Prayuth pun menyinggung pemerintahnya sadar, ini era perubahan yang didorong teknologi. Dia meminta parlemen secara kreatif menemukan keseimbangan antara pandangan yang saling bertentangan.
"Tapi kita harus mengakui bahwa di Thailand, jutaan, puluhan juta, orang tidak ingin melihat perubahan melalui kekacauan. Setiap orang memiliki keyakinannya sendiri," kata Prayuth.
Pemimpin oposisi dari partai Pheu Thai, Sompong Amornvivat, mengkritik Prayuth atas penanganan krisisnya. Dia meminta pemerintah mendengarkan semua tuntutan pengunjuk rasa.
Amornvivat memberikan sorotan terhadap tuntutan untuk mengubah konstitusi. Dia meminta pemerintah meredakan ketegangan dengan langkah-langkah seperti melepaskan siswa yang ditangkap dan mundur dari ancaman untuk menyensor media. Dengan tegas, dia pun meminta pengunduran diri Prayuth, menuduh bahwa dia adalah bagian dari masalah.

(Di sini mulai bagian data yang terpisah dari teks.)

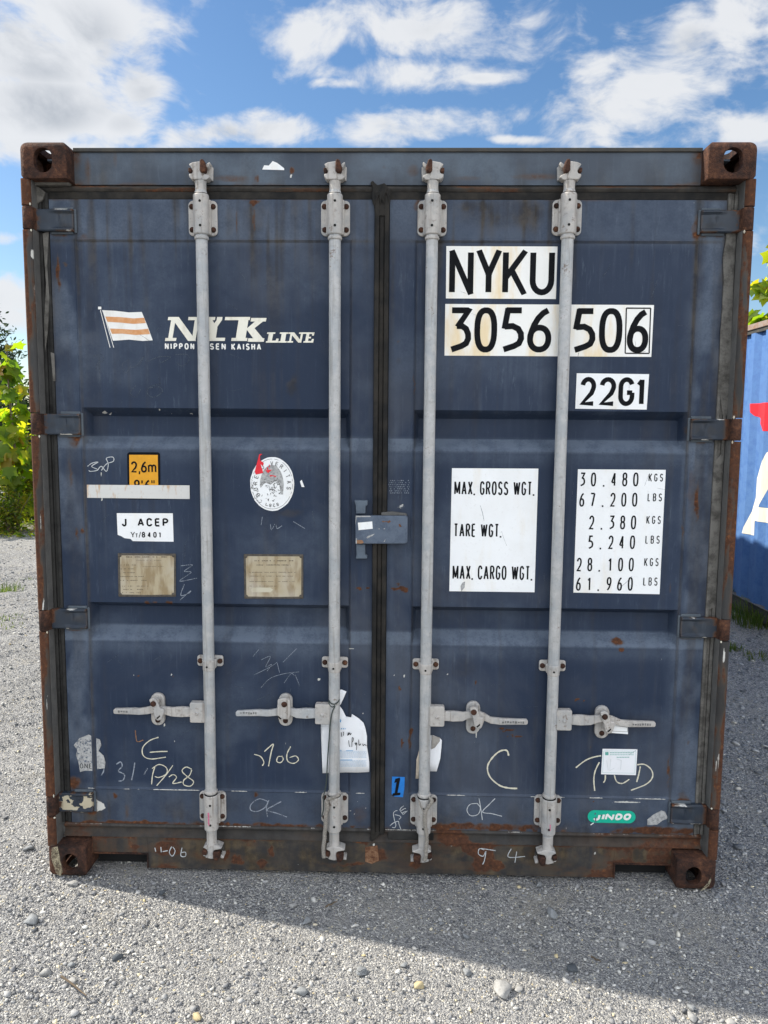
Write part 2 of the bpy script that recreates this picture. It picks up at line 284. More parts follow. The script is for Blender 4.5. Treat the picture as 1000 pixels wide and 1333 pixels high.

Kritik publik terhadap monarki belum pernah terjadi sebelumnya di negara yang menempatkan institusi kerajaan sangat sakral. Kritik para pengunjuk rasa terhadap institusi kerajaan telah mengguncang masyarakat konservatif Thailand. Pembela monarki melakukan mobilisasi pekan lalu secara daring dan dalam aksi unjuk rasa di beberapa kota, dalam banyak kasus dipimpin oleh pegawai negeri setempat.